Efendim “ipotek mi?”

Elbette çok sağlam ipotek vardır da, kim o ipoteği, en erken beş yıl içinde paraya çevirebilecek?

Yoksa, bu işin de mi fırsatçıları ortaya çıkacak?

-*-*-

Mahkemeye mi vereceksiniz?

Mevcut yargı yapısını ve şikayetleri düşündüğümüz zaman, “İlk alacak – verecek davasının, 2025’te başlama olasılığı dahi yoktur!” dersem, katılmaz mısınız?

-*-*-

Kişisel kredilere bakalım…

Bankalardan, finanssan kurumlarından kredi alan kişilerin çok önemli bir oranı; taksit ödemelerinde sıkıntı yaşayacak.

-*-*-

Neyse!

Eğitim?

Üniversitelerden başlayalım…

Gelin 100 bin öğrenci rakamına göre konuşalım…

100 bin öğrenci rakamına yeniden ulaşabilecek miyiz?

Bunların “para ödemesi” ne kadar mümkün olacak?

-*-*-

Çok merak ediyorum; hangi aile, geçtiğimiz ay İngiltere’den getirilen çocuğunu, Eylül ayında geri okuluna gönderir?

Bu da mı kriz?

Hem maddi, hem manevi; korkunç bir sosyolojik ve kesinlikle psikolojik kriz!

-*-*-

Orta dereceli okullara bakalım; özel okulları ele alalım…

Kim, çocuğunun özel okul parasını yılda 5 bin, 6 bin STG ya da Euro olarak ödeyebilecek?

Hatta daha yüksek?

-*-*-

Devlet memurları mı?

Koronavirüs krizi öncesi maaşlarını alacakları söyleniyor…

(Çok büyük konuşmuş gibi olacağım, biliyorum, haddimi de bilgimi de aştım, özür dilerim ama) iddia ediyorum ki; kimsenin maaşı, eskisi gibi olamayacak!

-*-*-

Doğal gaz mı?

Doğu Akdeniz’de Türkiye veya başka bir ülke doğal gaz için şu anda “masraf” yapar mı sizce?

Petrol fiyatlarının normale dönmesi için yine 2025’ler sonrasından söz ediliyor…

Bir tonu 10 bin TL’ye satılan portakalın toplanması için, ton başına 25 bin TL masraf etmek gibidir şu andaki durum!

Hiç bir ülke doğal gaz çıkarmaz.

-*-*-

Peki, Türkiye bize, eskisi gibi yaşayabilmek için kredi veya bağış “veremez” mi?

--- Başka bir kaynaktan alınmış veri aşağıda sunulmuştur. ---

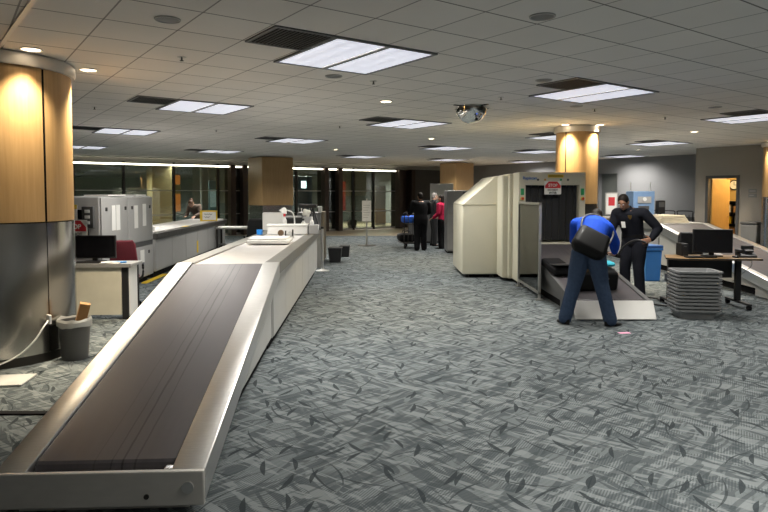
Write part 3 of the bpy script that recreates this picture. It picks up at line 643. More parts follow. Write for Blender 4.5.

Bu konuyu siyasi kavgaya çekmenin bir anlamı yok.

Türkiye’nin bize verecek parası da olmayacak…

Sadece Türkiye turizminde, 2020 yaz sezonu için aylar önce yapılan bir milyon rezervasyon iptal edilmiş durumdadır.

Bu rezervasyonların parası ödenmiştir; ödeyenler, iade talebindedir; onlarca, yüzlerce seyahat acentesi ne yapacağını şaşırmış durumdadır!

-*-*-

Kaldı ki, Allah Türkiye’den elbette razı olsun ama son bir buçuk yıl içerisinde 720 milyon TL civarında bir katkı gelmiştir; bunun 650 milyon TL civarı savunma giderlerine aktarılmıştır…

-*-*-

Yatırımlar durmuştur.

İnşaatların yeniden başlaması, emlak sektörünün canlanması mümkün değildir.

-*-*-

Hepsinden kötüsü; dün öğrendim; Geçitköy Barajı’nda en fazla bir buçuk aylık su kalmıştır.

-*-*-

Kısacası diyeceğim şudur; daha önce de yazdım; tekrar edeceğim; Mayıs ayı başından itibaren “sadece ayakta kalmayı başarmak zorundayız!”…

Çünkü, koronavirüs geldi, kapıyı çaldı ama gitmedi!

“Maalesef!”

Vurup öldürmemiş olabilir ama öyle bir tokat attı ki; 1958’den beri yaptığımız “SİYASİ” hataları umarım hatırlatmıştır!

Değilse; bildiğiniz, övdüğünüz, şükranlar çektiğiniz yolda yürüyebilirseniz, buyurun yürüyün!